The conceptual platform of “FATHER” made a year earlier and realised through a combination of sculpture and language, is perhaps somewhat more elegant. From the ground up, its patterns of construction diminish in scale and become more refined in their surface finish. The work clearly articulates its intended reference to how the growth of ideas can become established to the point of unquestioning.
“GAZEBO” provides, in its totality, a physical distillation of the notion of the human sourcing architecture.
The interior void of the hollow-built representation of the human figure offers, in this instance, an actual kernel-space for the occupation of the viewer, an invitation which promotes a conceptual full-circle of the idea through direct action on the part of the key player, i.e. the witness.
The title, “GAZEBO” (“ a place from which to gaze in wonder”) plays a major role in the fullest realisation of the work, as indeed titles do in all of his works.
While Peter Bevan’s most recent piece suggests an intriguing new addition to his armoury of devices, that of direct viewer participation; and the increased conceptual density that his might imply; “GAZEBO” nonetheless functions within the same consistency of purpose evident in his previous works.

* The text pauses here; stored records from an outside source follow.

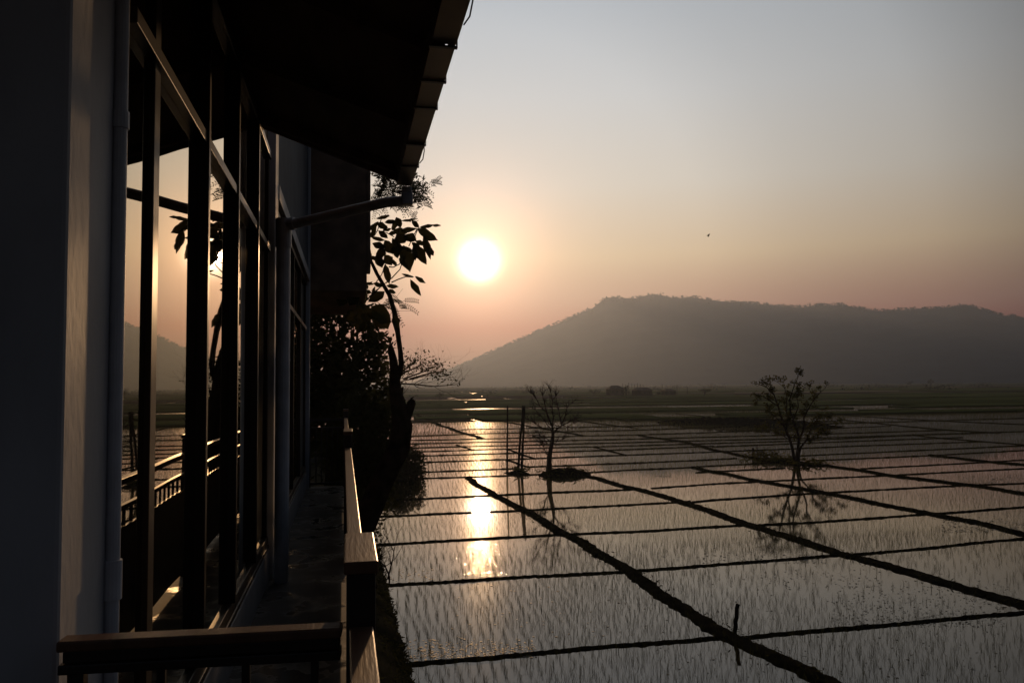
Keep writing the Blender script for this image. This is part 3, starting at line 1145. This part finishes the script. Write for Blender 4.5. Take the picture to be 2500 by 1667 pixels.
LEAVES = [(1380, 495, 1258, 520, 50), (1440, 545, 1340, 560, 60), (1440, 510, 1480, 600, 70), (1480, 545, 1625, 525, 35), (1590, 540, 1650, 605, 50),
          (1660, 610, 1790, 585, 40), (1780, 585, 1860, 590, 45), (1640, 620, 1815, 720, 100), (1410, 640, 1530, 660, 90), (1470, 640, 1620, 620, 60), (1250, 570, 1350, 610, 90),
          (1270, 640, 1350, 705, 70), (1200, 700, 1320, 730, 60), (1330, 730, 1400, 850, 100), (1210, 760, 1330, 800, 80), (1380, 830, 1500, 800, 90), (1520, 680, 1620, 730, 110),
          (1510, 780, 1565, 1005, 150), (1600, 760, 1715, 940, 110), (1620, 740, 1720, 770, 60), (1700, 680, 1760, 890, 70), (1740, 790, 1790, 870, 60), (1250, 870, 1300, 980, 110),
          (1330, 870, 1390, 960, 100), (1330, 960, 1370, 1130, 75), (1390, 910, 1440, 970, 50), (1210, 880, 1230, 920, 60), (1490, 1050, 1600, 1080, 30), (1620, 1075, 1710, 1135, 45),
          (1575, 1105, 1665, 1245, 80), (1140, 1140, 1220, 1150, 35), (1220, 1140, 1310, 1170, 45), (1345, 1165, 1450, 1175, 50), (1365, 1210, 1430, 1230, 50), (1140, 1210, 1195, 1235, 40),
          (1330, 1220, 1190, 1310, 120), (1060, 1230, 1000, 1340, 130), (1070, 1215, 1110, 1320, 50), (1060, 1340, 1180, 1480, 160), (1200, 1360, 1370, 1500, 190), (1250, 1400, 1350, 1560, 170),
          (1410, 1440, 1465, 1560, 60), (1420, 740, 1540, 700, 100), (1230, 640, 1200, 700, 50), (1430, 780, 1450, 890, 80), (1300, 800, 1290, 900, 100), (1400, 640, 1440, 560, 50),
          (1180, 640, 1260, 560, 60), (1100, 600, 1200, 620, 80), (1100, 760, 1190, 900, 100), (1120, 880, 1180, 1000, 90), (940, 1260, 900, 1350, 110), (980, 1400, 1040, 1500, 130), (1120, 1480, 1080, 1600, 120)]
lf = MB()
for (x0, y0, x1, y1, w) in LEAVES:
    dy = rng.uniform(-.7, .7)
    a_, b_ = on_y(*z6(x0, y0), TY + dy), on_y(*z6(x1, y1), TY + dy + rng.uniform(-.12, .12))
    b_ = a_ + (b_ - a_) * 1.14
    lf.big_leaf(a_, b_, w / 3.92 * TY / FPX * .98, (rng.uniform(-.5, .5), -1, rng.uniform(-.1, .6)), .08, .22, rng)
lr = random.Random(3)
for _ in range(26):
    cx_, cy_ = lr.choice([(1260, 700), (1400, 720), (1520, 640), (1330, 860), (1480, 820), (1250, 600), (1150, 1420), (1230, 1480), (1620, 720), (1080, 1380)])
    x0, y0 = cx_ + lr.gauss(0, 60), cy_ + lr.gauss(0, 45)
    an = lr.uniform(-.4, 2.2)
    ln = lr.uniform(70, 150)
    dy = lr.uniform(-.7, .7)
    lf.big_leaf(on_y(*z6(x0, y0), TY + dy), on_y(*z6(x0 + ln * math.cos(an), y0 + ln * math.sin(an)), TY + dy + lr.uniform(-.15, .15)),
                ln * lr.uniform(.34, .5) / 3.92 * TY / FPX, (lr.uniform(-.6, .6), -1, lr.uniform(-.2, .8)), .1, .25, lr)
lf.build("foliage", M["leaf_big"], teak)


# -- leafy trees behind, filling the gap between house and water
def foliage_cloud(blobs, nper, size, y0, dy, elong=2.0):
    C = []
    for (u, v, ru, rv, n) in blobs:
        # clumps within the blob, leaves around each clump
        for _ in range(n):
            a_ = rng.uniform(0, 6.28)
            q = rng.random() ** .55
            yy = y0 + rng.uniform(-dy, dy)
            c = on_y(u + ru * q * math.cos(a_), v + rv * q * math.sin(a_), yy)
            m_ = rng.randint(int(nper * .5), int(nper * 1.5))
            C.append(c + nrg.normal(0, .16, (m_, 3)))
    C = np.concatenate(C)
    return leaf_quads(C, size, elong, .2)


def leafy_tree(name, label, base, limbs_px, blobs, nper, size, y0, dy, rad, leafmat, elong=2.0, group=None, twig=2):
    t_ = thing(name, label, "tree", base, group)
    tm = MB()
    tips = []
    for px in limbs_px:
        L_ = limb(px, y0, rng.uniform(-dy, dy) * .6)
        r_ = [rad * (1 - .8 * i / max(1, len(L_) - 1)) for i in range(len(L_))]
        tm.tube(L_, r_, 7)
        for i in range(1, len(L_)):
            for _ in range(twig):
                d_ = (L_[i] - L_[i - 1]).normalized() + Vector((rng.gauss(0, .6), rng.gauss(0, .6), rng.gauss(0.1, .5)))
                grow(tm, L_[i], d_, (L_[-1] - L_[0]).length * .22, r_[i] * .5, 2, tips, .6)
    tm.build("trunk", M["bark"], t_)
    V, F = foliage_cloud(blobs, nper, size, y0, dy, elong)
    np_mesh("crown", V, F, M[leafmat], t_)
    return t_


leafy_tree("leafy_tree", "dense dark small-leaved tree filling the gap behind the iron gate", (.2, 21, .6),
           [((800, 1200), (810, 1080), (800, 960), (820, 860), (800, 760)), ((810, 1080), (850, 960), (880, 880), (900, 830)), ((805, 1000), (770, 900), (755, 800)), ((850, 960), (900, 930), (940, 900))],
           [(770, 890, 65, 150, 170), (840, 850, 70, 100, 52), (820, 750, 85, 50, 34), (880, 940, 75, 70, 56), (800, 1020, 120, 80, 220), (895, 810, 35, 55, 10), (905, 870, 45, 55, 30)],
           16, .19, 21, 2.2, .12, "leaf_dark")
feather = leafy_tree("feathery_tree", "tall feathery-leaved tree whose top shows behind the gutter outlet", (1.0, 24, .6),
                     [((860, 1180), (870, 1000), (872, 800), (875, 640), (885, 520), (925, 480), (970, 468)), ((925, 480), (945, 430), (942, 400)), ((970, 468), (1010, 470), (1040, 465)), ((872, 800), (920, 750), (960, 738))],
                     [(945, 450, 24, 24, 22), (1000, 470, 32, 26, 26)], 15, .15, 24, .6, .05, "leaf_dark", 3.2, None, 0)
# leaf sprays: a stalk with paired leaflets
fr_, fb = random.Random(9), MB()
for (u, v, su, sv, n) in ((1012, 468, 20, 18, 30), (945, 440, 18, 22, 22), (955, 400, 10, 14, 10), (975, 495, 20, 6, 10), (965, 742, 16, 8, 12), (930, 485, 22, 10, 16)):
    for _ in range(n):
        p = Vector(on_y(fr_.gauss(u, su), fr_.gauss(v, sv), 24 + fr_.uniform(-.6, .6)))
        d_ = Vector((fr_.gauss(.5, .7), fr_.gauss(0, .5), fr_.gauss(-.15, .5))).normalized()
        L_ = fr_.uniform(.28, .55)
        sd_ = d_.cross(Vector((fr_.gauss(0, .5), -1, fr_.gauss(0, .5)))).normalized()
        dn_ = Vector((0, 0, -.10))
        fb.tube([p, p + d_ * L_ * .5 + dn_ * .2, p + d_ * L_ + dn_], [.006, .005, .002], 3, cap=False)
        for k in range(1, 9):
            c = p + d_ * (L_ * k / 8) + dn_ * (k / 8) ** 2
            ln = .11 * (1 - .06 * abs(k - 4))
            for sg in (-1, 1):
                e_ = (sd_ * sg + d_ * .5).normalized() * ln
                w2 = d_ * .018
                fb.add([c, c + e_ * .5 + w2, c + e_, c + e_ * .5 - w2], [(0, 1, 2, 3)])
fb.build("leaf_sprays", M["leaf_dark"], feather)
leafy_tree("spreading_tree", "thin bare-branched tree spreading sideways past the broken trunk over the fields", (2.0, 28, .4),
           [((930, 1110), (945, 1000), (955, 940), (990, 928), (1040, 918), (1080, 912)), ((960, 935), (1010, 938), (1060, 943), (1098, 940), (1114, 932)), ((950, 950), (985, 905), (1010, 885), (1025, 872)), ((975, 915), (1020, 895), (1045, 880)), ((985, 925), (1040, 905), (1065, 892)), ((1000, 925), (1060, 908), (1098, 915))],
           [(1015, 883, 28, 18, 18), (1050, 890, 22, 12, 14), (1080, 908, 18, 10, 10), (985, 905, 30, 22, 20), (1110, 932, 8, 4, 3), (1060, 905, 30, 10, 10), (940, 900, 40, 30, 22)],
           7, .12, 28, .9, .032, "leaf_dark", 2.2, None, 3)

# shrubs and weeds on the bank, below the balcony
def shrub(name, label, base, blobs, nper, size, y0, dy, mat="leaf_dark", elong=2.4):
    t_ = thing(name, label, "shrub", base)
    V, F = foliage_cloud(blobs, nper, size, y0, dy, elong)
    np_mesh("foliage", V, F, M[mat], t_)
    st = MB()
    tips = []
    for _ in range(5):
        grow(st, Vector(base) + Vector((rng.gauss(0, .2), rng.gauss(0, .2), 0)), (rng.gauss(0, .4), rng.gauss(0, .4), 1), .7, .025, 2, tips)
    st.build("stems", M["bark"], t_)
    return t_


shrub("shrub", "rounded dark shrub at the waterline right of the broken trunk", tuple(on_ground(1000, 1166)), [(995, 1130, 38, 38, 120), (1010, 1150, 26, 18, 50), (985, 1100, 20, 14, 16), (960, 1140, 30, 40, 60)], 14, .22, 47.5, 1.0)
shrub("shrub", "dark shrub growing on the bank under the leaning trunk", (.2, 18, .7), [(860, 1120, 70, 80, 160), (900, 1200, 45, 60, 90), (930, 1060, 40, 70, 90), (880, 1010, 60, 50, 90)], 14, .16, 18, 1.4)
shrub("shrub", "low weedy shrub hanging over the pond edge beside the near railing post", (.6, 20, .7), [(900, 1300, 22, 25, 20), (912, 1330, 12, 16, 12)], 12, .10, 24, 1.0)
gv = []
for _ in range(5200):
    yv = rng.uniform(5, 34)
    e = float(np.interp(yv, ex, ey))
    x = e - abs(rng.gauss(0, .42)) + .05
    if x < .1 and yv < 13:
        continue
    gv.append((x, yv, .06 + min(.8, max(0, e - x) * .6)))
C = np.array(gv)
C = np.repeat(C, 3, 0) + nrg.normal(0, .05, (len(C) * 3, 3))
V, F = leaf_quads(C, .13, 3.5)
tag(np_mesh("undergrowth", V, F, M["leaf_dark"]), kind="stuff")

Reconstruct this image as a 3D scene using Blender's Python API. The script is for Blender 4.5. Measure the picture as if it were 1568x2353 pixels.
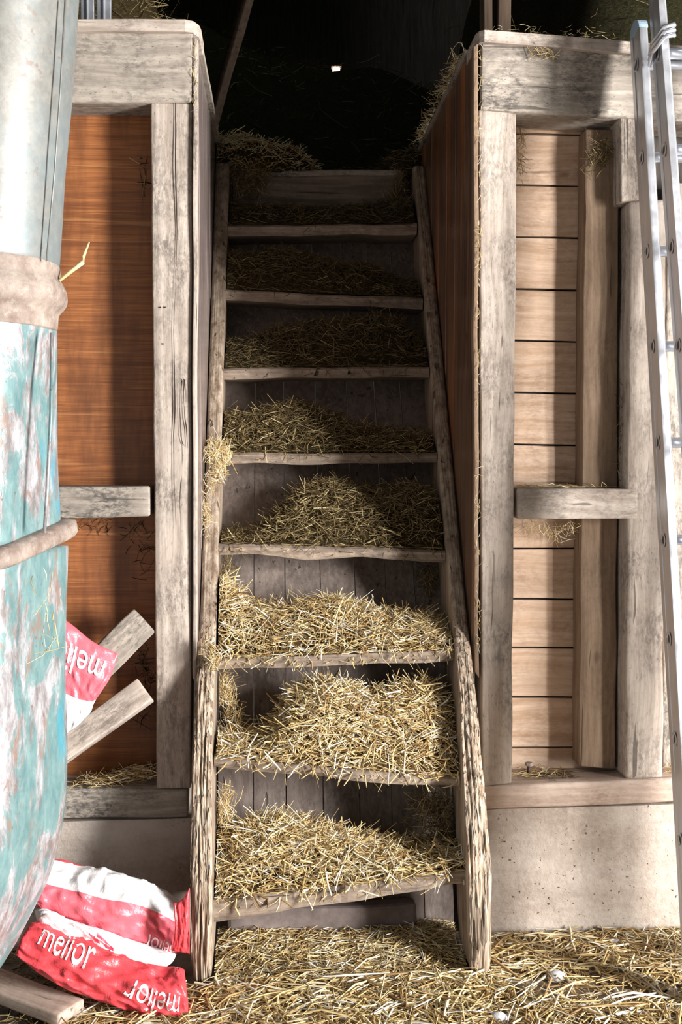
import bpy, bmesh, math, random
import numpy as np
from mathutils import Vector, Matrix, noise
random.seed(7); rng = np.random.default_rng(7)
S = bpy.context.scene
COL = S.collection
for o in list(bpy.data.objects): bpy.data.objects.remove(o)

# ------------------------------------------------------------------ camera
FPX = 2500.0; EYE = 1.54
TH = math.atan(143/FPX); PSI = math.atan(150/FPX)
Fv = Vector((math.sin(PSI)*math.cos(TH), math.cos(PSI)*math.cos(TH), -math.sin(TH)))
Rv = Vector((math.cos(PSI), -math.sin(PSI), 0)); Uv = Rv.cross(Fv)
cam = bpy.data.objects.new('camera', bpy.data.cameras.new('camera')); COL.objects.link(cam)
cam.data.sensor_fit = 'VERTICAL'; cam.data.sensor_height = 36; cam.data.sensor_width = 24
cam.data.lens = FPX/2353*36; cam.data.clip_start = .05
cam.matrix_world = Matrix.Translation((0, 0, EYE)) @ Matrix((Rv, Uv, -Fv)).transposed().to_4x4()
S.camera = cam

# ------------------------------------------------------------------ world, light, exposure
w = bpy.data.worlds.new('world'); S.world = w; w.use_nodes = True
bg = w.node_tree.nodes['Background']; bg.inputs[0].default_value = (.86, .93, 1.0, 1); bg.inputs[1].default_value = .02
def area(name, loc, target, sx, sy, power, col, spread=180):
    l = bpy.data.lights.new(name, 'AREA'); l.shape = 'RECTANGLE'; l.size = sx; l.size_y = sy
    l.energy = power; l.color = col; l.spread = math.radians(spread)
    o = bpy.data.objects.new(name, l); COL.objects.link(o); o.location = loc
    o.rotation_euler = (Vector(target)-Vector(loc)).to_track_quat('-Z', 'Y').to_euler()
    return o
area('side_door_daylight', (4.75, -.4, 1.55), (.5, 3.3, 1.2), 1.1, 2.6, 400, (1.0, .975, .955))
area('left_fill_light', (-3.9, -.6, 1.5), (.2, 3.3, 1.3), 1.6, 2.5, 17, (.93, .97, 1.0))  # weak fill added from the left, no actual door there
area('front_fill_light', (.3, -2.6, 1.3), (.2, 3.3, 1.0), 2.0, 2.0, 3.5, (.95, .97, 1.0))  # faint ambient fill added behind the camera, the wall there is closed
area('loft_fill_light', (-1.2, 6.5, 6.3), (0., 7.5, 4.), .6, .6, 3.5, (.8, .95, .85))  # added light that lifts the loft hay, no real gap in the roof
S.view_settings.view_transform = 'Standard'; S.view_settings.look = 'None'
S.view_settings.gamma = 1; S.view_settings.use_curve_mapping = False
S.view_settings.exposure = 1.36

# ------------------------------------------------------------------ pixel -> point on a real plane
CP = Vector((0, 0, EYE))
def ray(px, py): return Fv + Rv*((px-784)/FPX) - Uv*((py-1176.5)/FPX)
def P(px, py, Y):
    d = ray(px, py); return CP + d*(Y/d.y)
def PZ(px, py, Z):
    d = ray(px, py); return CP + d*((Z-EYE)/d.z)
YW = 3.33      # front plane of the timber wall

# ------------------------------------------------------------------ materials
def newmat(name):
    m = bpy.data.materials.new(name); m.use_nodes = True
    nt = m.node_tree; b = nt.nodes['Principled BSDF']
    return m, nt, b
class N:
    def __init__(s, nt): s.nt = nt; s.l = nt.links
    def n(s, t, **k):
        x = s.nt.nodes.new(t)
        for a, v in k.items(): setattr(x, a, v)
        return x
    def link(s, a, b): s.l.new(a, b)
    def coord(s, kind='Object', rnd=True):
        tc = s.n('ShaderNodeTexCoord')
        if not rnd: return tc.outputs[kind]
        oi = s.n('ShaderNodeObjectInfo'); mu = s.n('ShaderNodeVectorMath', operation='ADD')
        mm = s.n('ShaderNodeMath', operation='MULTIPLY'); mm.inputs[1].default_value = 37.
        s.link(oi.outputs['Random'], mm.inputs[0]); s.link(tc.outputs[kind], mu.inputs[0]); s.link(mm.outputs[0], mu.inputs[1])
        return mu.outputs[0]
    def scale(s, v, sc):
        x = s.n('ShaderNodeVectorMath', operation='MULTIPLY'); s.link(v, x.inputs[0]); x.inputs[1].default_value = sc; return x.outputs[0]
    def noise(s, v, sc, det=5, rough=.6, dist=0):
        x = s.n('ShaderNodeTexNoise'); x.inputs['Scale'].default_value = sc; x.inputs['Detail'].default_value = det
        x.inputs['Roughness'].default_value = rough; x.inputs['Distortion'].default_value = dist
        s.link(v, x.inputs['Vector']); return x.outputs['Fac']
    def ramp(s, f, stops, interp='LINEAR'):
        x = s.n('ShaderNodeValToRGB'); cr = x.color_ramp; cr.interpolation = interp
        while len(cr.elements) < len(stops): cr.elements.new(.5)
        for e, (p, c) in zip(cr.elements, stops):
            e.position = p; e.color = (c, c, c, 1) if not hasattr(c, '__len__') else (*c, 1)
        s.link(f, x.inputs[0]); return x.outputs[0]
    def mix(s, f, a, b, mode='MIX'):
        x = s.n('ShaderNodeMix', data_type='RGBA', blend_type=mode)
        if hasattr(f, 'links') or hasattr(f, 'node'): s.link(f, x.inputs[0])
        else: x.inputs[0].default_value = f
        for v, i in ((a, 6), (b, 7)):
            if hasattr(v, 'node'): s.link(v, x.inputs[i])
            else: x.inputs[i].default_value = (*v, 1)
        return x.outputs[2]
    def math(s, op, a, b=None):
        x = s.n('ShaderNodeMath', operation=op)
        for v, i in ((a, 0), (b, 1)):
            if v is None: continue
            if hasattr(v, 'node'): s.link(v, x.inputs[i])
            else: x.inputs[i].default_value = v
        return x.outputs[0]
    def bump(s, h, b, strength=.4, dist=.004):
        x = s.n('ShaderNodeBump'); x.inputs['Strength'].default_value = strength; x.inputs['Distance'].default_value = dist
        s.link(h, x.inputs['Height']); s.link(x.outputs[0], b.inputs['Normal'])

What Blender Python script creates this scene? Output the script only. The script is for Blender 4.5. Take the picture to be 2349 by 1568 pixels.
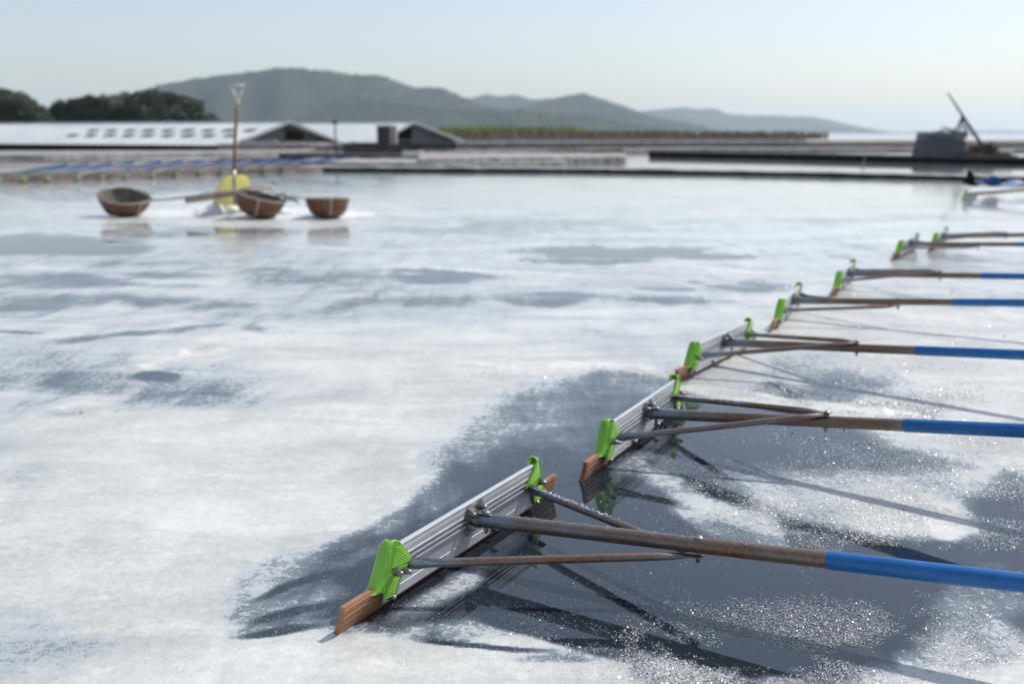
import bpy, bmesh, math, random
import numpy as np
from mathutils import Vector, Matrix
random.seed(7); rng = np.random.default_rng(7)
sc = bpy.context.scene
for o in list(bpy.data.objects): bpy.data.objects.remove(o)

# ---------------------------------------------------------------- camera
FP, CX, CY, HY, CAMH = 2400.0, 1174.5, 784.0, 305.0, 0.9   # focal length and horizon in picture units (2349 wide)
TH = math.atan((CY-HY)/FP); CT, ST = math.cos(TH), math.sin(TH)
cam_d = bpy.data.cameras.new('camera'); cam = bpy.data.objects.new('camera', cam_d)
sc.collection.objects.link(cam); sc.camera = cam
cam_d.sensor_width = 36.0; cam_d.lens = FP*36.0/2349.0
cam.location = (0, 0, CAMH); cam.rotation_euler = (math.pi/2-TH, 0, 0)
cam_d.clip_start = 0.05; cam_d.clip_end = 30000
cam_d.dof.use_dof = True; cam_d.dof.focus_distance = 2.12; cam_d.dof.aperture_fstop = 3.1
cam_d.dof.aperture_blades = 9

# ---------------------------------------------------------------- world and sun
DUST, VEIL, EXPO, AZ, HCOL, HG, HD = 1.3, .20, .73, 57, 1.0, .36, .00016
SUN_EL, SUN_AZ = math.radians(50), math.radians(AZ)         # azimuth clockwise from +Y
w = bpy.data.worlds.new('World'); sc.world = w; w.use_nodes = True
nt = w.node_tree; nt.nodes.clear()
sky = nt.nodes.new('ShaderNodeTexSky'); sky.sky_type = 'NISHITA'; sky.sun_disc = False
sky.sun_elevation = SUN_EL; sky.sun_rotation = SUN_AZ; sky.air_density = 1.0; sky.dust_density = DUST; sky.ozone_density = 1.0
hsv = nt.nodes.new('ShaderNodeMix'); hsv.data_type = 'RGBA'; hsv.inputs[0].default_value = VEIL; hsv.inputs[7].default_value = (5.5, 6.0, 6.4, 1)   # thin even veil of high cloud
tint = nt.nodes.new('ShaderNodeMix'); tint.data_type = 'RGBA'; tint.blend_type = 'MULTIPLY'; tint.inputs[0].default_value = 1.0; tint.inputs[7].default_value = (.85, .81, .82, 1)
bg = nt.nodes.new('ShaderNodeBackground'); bg.inputs['Strength'].default_value = 0.10
out = nt.nodes.new('ShaderNodeOutputWorld')
nt.links.new(sky.outputs[0], tint.inputs[6]); nt.links.new(tint.outputs[2], hsv.inputs[6]); nt.links.new(hsv.outputs[2], bg.inputs[0]); nt.links.new(bg.outputs[0], out.inputs[0])
sd = bpy.data.lights.new('sun', 'SUN'); sd.energy = 2.4; sd.angle = math.radians(0.5); sd.color = (1.0, 0.96, 0.90)
sun = bpy.data.objects.new('sun', sd); sc.collection.objects.link(sun)
sdir = Vector((math.sin(SUN_AZ)*math.cos(SUN_EL), math.cos(SUN_AZ)*math.cos(SUN_EL), math.sin(SUN_EL)))
sun.rotation_euler = sdir.to_track_quat('Z', 'Y').to_euler(); sun.location = (20, 10, 30)
sc.view_settings.view_transform = 'Standard'; sc.view_settings.look = 'None'
sc.view_settings.exposure = EXPO; sc.view_settings.gamma = 1.0
sc.render.engine = 'CYCLES'
cy = sc.cycles; cy.use_denoising = True; cy.max_bounces = 8; cy.volume_bounces = 1; cy.transparent_max_bounces = 8
cy.sample_clamp_indirect = 6.0; cy.caustics_reflective = False; cy.caustics_refractive = False

# ---------------------------------------------------------------- helpers
def P(x, y, z=0.0):
    """ground point (at height z) seen at picture position x, y"""
    u = (x-CX)/FP; v = (y-CY)/FP
    t = (CAMH-z)/(ST+v*CT)
    return Vector((u*t, (CT-v*ST)*t, z))
def PD(x, y, d):
    """point seen at picture position x, y at ground distance d"""
    u = (x-CX)/FP; v = (y-CY)/FP
    t = d/(CT-v*ST)
    return Vector((u*t, d, CAMH-(ST+v*CT)*t))
def tag(o, label=None, cat=None, group=None, kind=None):
    if label: o['label'] = label
    if cat: o['category'] = cat
    if group: o['group'] = group
    if kind: o['kind'] = kind
    return o
def link(o, parent=None):
    sc.collection.objects.link(o)
    if parent is not None: o.parent = parent
    return o
def empty(name, loc, rz=0.0):
    o = bpy.data.objects.new(name, None); o.empty_display_size = .1
    o.location = loc; o.rotation_euler = (0, 0, rz); return link(o)
def mobj(name, verts, faces, mat, parent=None, smooth=False, loc=None):
    me = bpy.data.meshes.new(name); me.from_pydata([tuple(v) for v in verts], [], [tuple(f) for f in faces]); me.update()
    if smooth: me.polygons.foreach_set('use_smooth', [True]*len(me.polygons))
    if mat: me.materials.append(mat)
    o = bpy.data.objects.new(name, me)
    if loc is not None: o.location = loc
    return link(o, parent)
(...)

It is not so much his intent (engagement with the human condition) as his means of projection, which to my mind puts his work interestingly outwith the mainstream of figurative sculpture.
On one level his work could be described as being preoccupied with “the figure in space”. But such a definition is altogether too dry – there is so much more involved here, within a complex series of tableaux involving interdependent elements, symbols, devices, skins and implied narratives.
The whole engages us with its distinctive imagery, but also with an undercurrent of warmth and concern which probes us with questions, causing us to reflect upon the perceptions we have of ourselves in the world, and of the relationships we have with each other.